There is no end to the end of ignorance, of parents of children. People, including children, do things for selfish, dirty, evil reasons.

Fahizah Alim wrote: Muhajir.

I am so glad that Marvin invited you to Jazmin's track meet. His overture is as much of a victory as was Jazmin's winning run. Even more so.
He still wants to include you in his life. I hope that you can learn to respect his choices for he is an adult and has every right to make them and live as he sees fit.
What you and Abdul had was extreme and edgy. Erratic and unconventional. Marvin is not that kind of guy and doesn't need to be. He is also your son. But more importantly, he is his own Man. Deal with it. All of us parents have to. Tahirah is a church-going Baptist. And she has a lot more order, discipline and peace in her life than I had in mine at her age.. So I accept her right to live her life as she sees fit as long as it doesn't infringe upon my rights to do the same.

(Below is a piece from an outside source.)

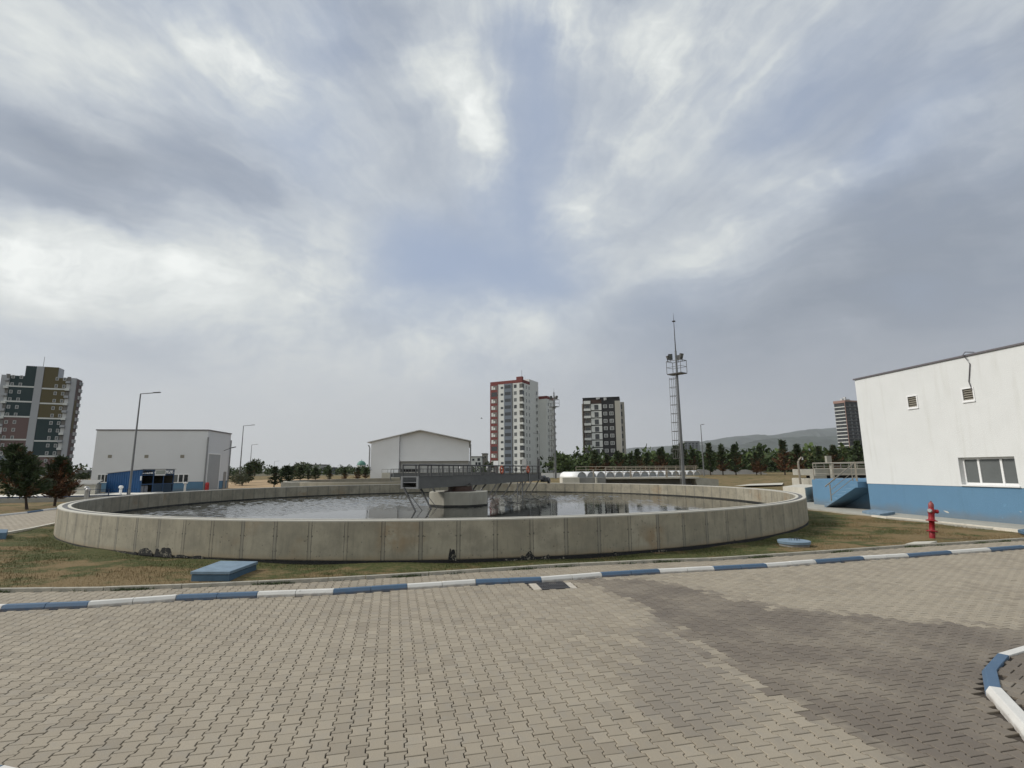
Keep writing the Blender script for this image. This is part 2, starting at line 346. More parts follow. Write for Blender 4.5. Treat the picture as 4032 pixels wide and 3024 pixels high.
WETU = [(1.2, 11.35), (2.2, 11.5), (3.14, 11.0), (3.73, 10.16), (4.37, 9.15), (5.14, 8.65), (6.01, 8.25), (7.38, 7.9), (9, 7.75), (16, 7.6)]
WETP = WETU + [(16, 2), (3.35, 2), (3.15, 3.6), (3.02, 4.4), (2.83, 5.1), (2.65, 5.93), (2.53, 7.02), (2.26, 8.96), (1.7, 10.6)]
DAMPP = [tuple(gp(x, y).xy) for x, y in ((2495, 2540), (2470, 2640), (2500, 2760), (2580, 2880), (2900, 2900), (2980, 2760), (2760, 2560), (2640, 2470), (2690, 2385), (2590, 2405))]
def seg_dist(px, py, poly):
    d = np.full(px.shape, 1e9); n = len(poly)
    for i in range(n):
        (x1, y1), (x2, y2) = poly[i][:2], poly[(i + 1) % n][:2]; vx, vy = x2 - x1, y2 - y1
        t = np.clip(((px - x1) * vx + (py - y1) * vy) / (vx * vx + vy * vy + 1e-9), 0, 1); d = np.minimum(d, np.hypot(px - x1 - t * vx, py - y1 - t * vy))
    return d
def pavers(name, poly, z, ang, origin, holes=(), Wp=0.158, Pp=0.180, tone0=0.5):
    """interlocking I-shaped concrete pavers, every block with its own bevelled top, level and tone"""
    ca, sa = math.cos(ang), math.sin(ang)
    P = np.array([q[:2] for q in poly]) - origin; u = P[:, 0] * ca + P[:, 1] * sa; v = -P[:, 0] * sa + P[:, 1] * ca
    I, J = np.meshgrid(np.arange(int(u.min() / Wp) - 1, int(u.max() / Wp) + 2), np.arange(int(v.min() / Pp) - 1, int(v.max() / Pp) + 2), indexing='ij')
    I, J = I.ravel(), J.ravel(); cu = (I + 0.5) * Wp; cv = (J + 0.5 + 0.5 * (I % 2)) * Pp
    cx = origin[0] + cu * ca - cv * sa; cy = origin[1] + cu * sa + cv * ca
    k = poly_mask(cx, cy, poly)
    for h in holes: k &= ~poly_mask(cx, cy, h)
    cu, cv, cx, cy = cu[k], cv[k], cx[k], cy[k]; n = len(cu)
    def ring(gap, inset):
        a, t = 0.0125, 0.009; w = Wp / 2 + a - gap - inset; q = Wp / 2 - a - gap - inset; e = Pp / 2 - gap - inset
        r = [(w, -e), (w, -Pp / 4 - t), (q, -Pp / 4 + t), (q, Pp / 4 - t), (w, Pp / 4 + t), (w, e)]
        return np.array(r + [(-x, y) for x, y in r[::-1]])
    r1, r0 = ring(0.0046, 0.0035), ring(0.0046, 0.0)
    yaw = rng.normal(0, 0.008, n); dz = rng.normal(0, 0.0009, n); tx, ty = rng.normal(0, 0.0035, n), rng.normal(0, 0.0035, n)
    ou, ov = rng.normal(0, 0.0010, n), rng.normal(0, 0.0010, n)
    V = np.zeros((n, 36, 3)); jit = rng.random(n)
    for li, (rr, zz) in enumerate(((r1, 0.0), (r0, -0.004), (r0, -0.04))):
        lu = rr[None, :, 0] * np.cos(yaw)[:, None] - rr[None, :, 1] * np.sin(yaw)[:, None]; lv = rr[None, :, 0] * np.sin(yaw)[:, None] + rr[None, :, 1] * np.cos(yaw)[:, None]
        gu, gv = cu[:, None] + ou[:, None] + lu, cv[:, None] + ov[:, None] + lv
        V[:, li * 12:(li + 1) * 12, 0] = origin[0] + gu * ca - gv * sa; V[:, li * 12:(li + 1) * 12, 1] = origin[1] + gu * sa + gv * ca
        V[:, li * 12:(li + 1) * 12, 2] = z + zz + (dz[:, None] + lu * tx[:, None] + lv * ty[:, None] if li < 2 else 0)
    base = (np.arange(n) * 36)[:, None]
    top = np.arange(12)[None, :] + base; quads = []
    for li in range(2):
        for q in range(12): quads.append(np.array([[li * 12 + q, (li + 1) * 12 + q, (li + 1) * 12 + (q + 1) % 12, li * 12 + (q + 1) % 12]]) + base)
    tone = np.clip(tone0 + rng.normal(0, 0.2, n) - 0.55 * (rng.random(n) < 0.06), 0, 1)
    dd = seg_dist(cx, cy, WETP); ins = poly_mask(cx, cy, WETP); d2 = seg_dist(cx, cy, DAMPP); i2 = poly_mask(cx, cy, DAMPP); damp = np.clip(.5 + np.where(i2, d2, -d2) * 1.3 + rng.normal(0, .14, n), 0, 1); wet = np.clip(0.5 + np.where(ins, dd, -dd) * 1.1 + rng.normal(0, 0.11, n), 0, 1)
    o = npmesh(name, V.reshape(-1, 3), [top, np.concatenate(quads)], PAVER, {'tone': np.repeat(tone, 36), 'wet': np.repeat(wet, 36), 'damp': np.repeat(damp, 36)})
    return struct(o)
KPX = [(0, 2407), (342, 2393), (690, 2366), (1010, 2353), (1311, 2342), (1604, 2321), (1874, 2303), (2134, 2293), (2372, 2273), (2600, 2259), (2815, 2248), (3023, 2236), (3217, 2221), (3405, 2206), (3581, 2196), (3751, 2183), (3905, 2172)]
K = [tuple(gp(x, y, 0.0).xy) for x, y in KPX]
K = [(-14.2, 8.5), (-12.8, 8.65), (-11.4, 8.8), (-10.05, 8.97)] + K + [(14.45, 14.95), (15.8, 15.35), (17.2, 15.78), (18.5, 16.2), (20, 16.7), (21.4, 17.2)]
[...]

I was also relieved ( were you reading my mind?) to see the subject field "Of Parents and Children" when I signed onto my computer this morning because I am caught up in the throes of parenting children who are becoming adults. And it is so challenging. Especially, teenage boys and no father in the house.

Rashad has just returned from his first year at Morehouse where he has had freedom and plenty of trim, so he wants freedom as an adult, while not having yet learned how to be responsible as an adult. We are doing a volatile dance over here and sometimes I want to end the party and throw every fucking body out!!
But I'm Mother, and I will adjust to keep my children close to me .
I don't know what is more difficult, the young person's transition from child to adult, or the parents acceptance of when and how to accept that transition.